Apple Peel Unfolding of Archimedean and Catalan Solids
Takashi Yoshino, Supanut Chaidee

TL;DR
This paper introduces a new 'apple peel unfolding' method for creating polyhedron nets, classifies Archimedean and Catalan solids based on peelability, and implements a program to determine peelability.
Contribution
It defines a novel peeling technique, develops an algorithm to assess peelability, and classifies specific polyhedra as always, sometimes, or never peelable.
Findings
Three Archimedean and six Catalan solids are always peelable.
Three Archimedean and three Catalan solids are peelable under restricted conditions.
The program can determine if a polyhedron is peelable or not.
Abstract
We consider a new treatment for making polyhedron nets referred to as ``apple peel unfolding'': drawing the nets as if we were peeling off appleskins.
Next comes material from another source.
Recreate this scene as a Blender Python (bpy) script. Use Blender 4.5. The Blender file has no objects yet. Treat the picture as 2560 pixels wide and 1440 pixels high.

We define apple peel unfolding strictly and implement a program that derives the sequential selection of the polyhedral faces for a target polyhedron in accordance with the definition. Consequently, the program determines whether the polyhedron is peelable (can be peeled completely). We classify Archimedean solids and their duals (Catalan solids) as perfect (always peelable), possible (peelable for restricted cases), or impossible. The results show that three Archimedean and six Catalan solids are perfect, and three Archimedean and three Catalan ones are possible.